Happy to report that we are doing well. Made it through the office party (at our house) managing our conflict well. I know that one big thing that helped is that I've accepted that my h is just not the direct type. He will be helping me with something and then just disappear in the house for an hour or two. Usually I get unhappy about that, not because he's not helping although I admit that would be nice, but because if I were him I'd say, I need to rest, see you later. It's the sneakiness of disappearing when one has made a commitment to do something that gets to me. But not this time. I didn't skip a beat. I was working and singing and refused to allow any internal grumbling. It was so interesting. After a long while he reappeared like a curious cat. It was absolutely cute!
The one minor melt down I had (hey, everybody's life has those) was short lived, I saw what would have been better to do, said so and it was over.

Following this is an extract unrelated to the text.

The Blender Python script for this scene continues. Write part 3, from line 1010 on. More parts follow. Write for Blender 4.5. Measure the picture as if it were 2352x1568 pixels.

My h complimented me very sweetly in front of the guest of honor and his wife. They are very fit and beauty conscious and have given me disapproving looks about my weight gain. Although I want to loose weight and empathetically wish that for anyone who is overweight, I believe that weightism/sizism is wrong (boy would it take me a long time to write out the explanation for that!). So now although I still like aspects of this couple, I don't feel accepted by them and even when I loose this weight I will not choose them for dearest friends. Perhaps that is part of why I am carrying this weight around--to use my body as a barometer. There has got to be a better way and I am going to find it. Think I'll go looking at the gym .
Any way, it meant a lot to me that my h showed that he loved me in front of this couple. I think I'm learning that love makes it's own way and I have to cooperate. I have learned that many times and undoubtedly will keep doing so. Just hope it keeps sinking in deeper.